### DATA TO USE
=====

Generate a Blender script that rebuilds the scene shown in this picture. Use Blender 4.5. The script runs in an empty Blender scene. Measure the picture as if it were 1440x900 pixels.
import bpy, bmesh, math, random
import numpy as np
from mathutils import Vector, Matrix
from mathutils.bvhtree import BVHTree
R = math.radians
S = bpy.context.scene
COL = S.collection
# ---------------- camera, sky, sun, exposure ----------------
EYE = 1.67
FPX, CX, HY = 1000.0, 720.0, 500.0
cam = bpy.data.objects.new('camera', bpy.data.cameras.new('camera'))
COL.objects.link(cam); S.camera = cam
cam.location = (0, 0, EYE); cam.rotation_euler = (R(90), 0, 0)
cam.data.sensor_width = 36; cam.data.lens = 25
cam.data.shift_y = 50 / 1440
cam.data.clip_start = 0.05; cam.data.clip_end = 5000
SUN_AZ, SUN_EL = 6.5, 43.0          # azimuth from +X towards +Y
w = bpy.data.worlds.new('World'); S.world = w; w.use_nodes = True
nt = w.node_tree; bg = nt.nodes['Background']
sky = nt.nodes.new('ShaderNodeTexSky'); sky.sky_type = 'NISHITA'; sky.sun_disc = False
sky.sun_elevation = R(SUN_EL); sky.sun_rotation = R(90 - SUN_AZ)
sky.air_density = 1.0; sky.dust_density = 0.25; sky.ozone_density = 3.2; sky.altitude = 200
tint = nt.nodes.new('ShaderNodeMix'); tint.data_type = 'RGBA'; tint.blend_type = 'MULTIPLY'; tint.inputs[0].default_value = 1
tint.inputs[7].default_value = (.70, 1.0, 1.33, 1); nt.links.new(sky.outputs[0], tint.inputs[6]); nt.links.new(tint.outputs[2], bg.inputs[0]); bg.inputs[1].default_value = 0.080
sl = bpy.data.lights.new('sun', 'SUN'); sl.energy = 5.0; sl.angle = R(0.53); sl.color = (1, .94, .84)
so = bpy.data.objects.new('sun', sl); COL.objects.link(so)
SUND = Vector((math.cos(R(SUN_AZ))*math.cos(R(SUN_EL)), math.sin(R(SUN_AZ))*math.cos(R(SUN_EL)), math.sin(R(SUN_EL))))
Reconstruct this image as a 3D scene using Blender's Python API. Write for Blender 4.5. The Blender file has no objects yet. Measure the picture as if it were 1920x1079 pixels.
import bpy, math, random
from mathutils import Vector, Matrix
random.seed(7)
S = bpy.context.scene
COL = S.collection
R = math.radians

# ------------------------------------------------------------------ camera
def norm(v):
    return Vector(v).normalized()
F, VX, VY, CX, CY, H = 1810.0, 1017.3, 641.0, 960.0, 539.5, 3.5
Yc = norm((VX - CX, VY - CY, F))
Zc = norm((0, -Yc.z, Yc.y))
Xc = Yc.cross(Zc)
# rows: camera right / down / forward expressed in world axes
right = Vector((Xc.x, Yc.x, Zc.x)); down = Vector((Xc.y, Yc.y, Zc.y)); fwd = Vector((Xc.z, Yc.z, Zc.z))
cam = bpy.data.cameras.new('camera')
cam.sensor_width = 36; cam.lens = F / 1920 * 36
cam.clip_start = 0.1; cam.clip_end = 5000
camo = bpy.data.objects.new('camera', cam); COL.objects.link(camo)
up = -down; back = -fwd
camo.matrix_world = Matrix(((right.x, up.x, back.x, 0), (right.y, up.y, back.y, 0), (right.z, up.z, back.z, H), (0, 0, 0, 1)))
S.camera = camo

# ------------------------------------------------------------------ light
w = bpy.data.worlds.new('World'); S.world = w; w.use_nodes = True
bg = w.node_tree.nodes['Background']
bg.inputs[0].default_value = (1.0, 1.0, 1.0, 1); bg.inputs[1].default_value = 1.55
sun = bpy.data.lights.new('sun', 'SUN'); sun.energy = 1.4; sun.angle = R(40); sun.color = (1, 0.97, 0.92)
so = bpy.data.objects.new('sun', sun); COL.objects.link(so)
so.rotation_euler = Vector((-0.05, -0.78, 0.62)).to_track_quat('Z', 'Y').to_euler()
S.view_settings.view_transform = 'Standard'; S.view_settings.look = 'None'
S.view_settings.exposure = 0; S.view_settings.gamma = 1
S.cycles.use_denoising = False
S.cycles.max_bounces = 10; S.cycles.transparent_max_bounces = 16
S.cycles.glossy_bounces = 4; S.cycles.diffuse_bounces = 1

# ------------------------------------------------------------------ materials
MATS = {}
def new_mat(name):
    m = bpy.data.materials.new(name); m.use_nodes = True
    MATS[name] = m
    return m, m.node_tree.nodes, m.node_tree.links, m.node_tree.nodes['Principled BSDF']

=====

### WHAT THE TASK ASKS
Go through the records above and retype each one exactly.

### WRITTEN REPLY
Generate a Blender script that rebuilds the scene shown in this picture. Use Blender 4.5. The script runs in an empty Blender scene. Measure the picture as if it were 1440x900 pixels.
import bpy, bmesh, math, random
import numpy as np
from mathutils import Vector, Matrix
from mathutils.bvhtree import BVHTree
R = math.radians
S = bpy.context.scene
COL = S.collection
# ---------------- camera, sky, sun, exposure ----------------
EYE = 1.67
FPX, CX, HY = 1000.0, 720.0, 500.0
cam = bpy.data.objects.new('camera', bpy.data.cameras.new('camera'))
COL.objects.link(cam); S.camera = cam
cam.location = (0, 0, EYE); cam.rotation_euler = (R(90), 0, 0)
cam.data.sensor_width = 36; cam.data.lens = 25
cam.data.shift_y = 50 / 1440
cam.data.clip_start = 0.05; cam.data.clip_end = 5000
SUN_AZ, SUN_EL = 6.5, 43.0          # azimuth from +X towards +Y
w = bpy.data.worlds.new('World'); S.world = w; w.use_nodes = True
nt = w.node_tree; bg = nt.nodes['Background']
sky = nt.nodes.new('ShaderNodeTexSky'); sky.sky_type = 'NISHITA'; sky.sun_disc = False
sky.sun_elevation = R(SUN_EL); sky.sun_rotation = R(90 - SUN_AZ)
sky.air_density = 1.0; sky.dust_density = 0.25; sky.ozone_density = 3.2; sky.altitude = 200
tint = nt.nodes.new('ShaderNodeMix'); tint.data_type = 'RGBA'; tint.blend_type = 'MULTIPLY'; tint.inputs[0].default_value = 1
tint.inputs[7].default_value = (.70, 1.0, 1.33, 1); nt.links.new(sky.outputs[0], tint.inputs[6]); nt.links.new(tint.outputs[2], bg.inputs[0]); bg.inputs[1].default_value = 0.080
sl = bpy.data.lights.new('sun', 'SUN'); sl.energy = 5.0; sl.angle = R(0.53); sl.color = (1, .94, .84)
so = bpy.data.objects.new('sun', sl); COL.objects.link(so)
SUND = Vector((math.cos(R(SUN_AZ))*math.cos(R(SUN_EL)), math.sin(R(SUN_AZ))*math.cos(R(SUN_EL)), math.sin(R(SUN_EL))))
Reconstruct this image as a 3D scene using Blender's Python API. Write for Blender 4.5. The Blender file has no objects yet. Measure the picture as if it were 1920x1079 pixels.
import bpy, math, random
from mathutils import Vector, Matrix
random.seed(7)
S = bpy.context.scene
COL = S.collection
R = math.radians

# ------------------------------------------------------------------ camera
def norm(v):
    return Vector(v).normalized()
F, VX, VY, CX, CY, H = 1810.0, 1017.3, 641.0, 960.0, 539.5, 3.5
Yc = norm((VX - CX, VY - CY, F))
Zc = norm((0, -Yc.z, Yc.y))
Xc = Yc.cross(Zc)
# rows: camera right / down / forward expressed in world axes
right = Vector((Xc.x, Yc.x, Zc.x)); down = Vector((Xc.y, Yc.y, Zc.y)); fwd = Vector((Xc.z, Yc.z, Zc.z))
cam = bpy.data.cameras.new('camera')
cam.sensor_width = 36; cam.lens = F / 1920 * 36
cam.clip_start = 0.1; cam.clip_end = 5000
camo = bpy.data.objects.new('camera', cam); COL.objects.link(camo)
up = -down; back = -fwd
camo.matrix_world = Matrix(((right.x, up.x, back.x, 0), (right.y, up.y, back.y, 0), (right.z, up.z, back.z, H), (0, 0, 0, 1)))
S.camera = camo

# ------------------------------------------------------------------ light
w = bpy.data.worlds.new('World'); S.world = w; w.use_nodes = True
bg = w.node_tree.nodes['Background']
bg.inputs[0].default_value = (1.0, 1.0, 1.0, 1); bg.inputs[1].default_value = 1.55
sun = bpy.data.lights.new('sun', 'SUN'); sun.energy = 1.4; sun.angle = R(40); sun.color = (1, 0.97, 0.92)
so = bpy.data.objects.new('sun', sun); COL.objects.link(so)
so.rotation_euler = Vector((-0.05, -0.78, 0.62)).to_track_quat('Z', 'Y').to_euler()
S.view_settings.view_transform = 'Standard'; S.view_settings.look = 'None'
S.view_settings.exposure = 0; S.view_settings.gamma = 1
S.cycles.use_denoising = False
S.cycles.max_bounces = 10; S.cycles.transparent_max_bounces = 16
S.cycles.glossy_bounces = 4; S.cycles.diffuse_bounces = 1

# ------------------------------------------------------------------ materials
MATS = {}
def new_mat(name):
    m = bpy.data.materials.new(name); m.use_nodes = True
    MATS[name] = m
    return m, m.node_tree.nodes, m.node_tree.links, m.node_tree.nodes['Principled BSDF']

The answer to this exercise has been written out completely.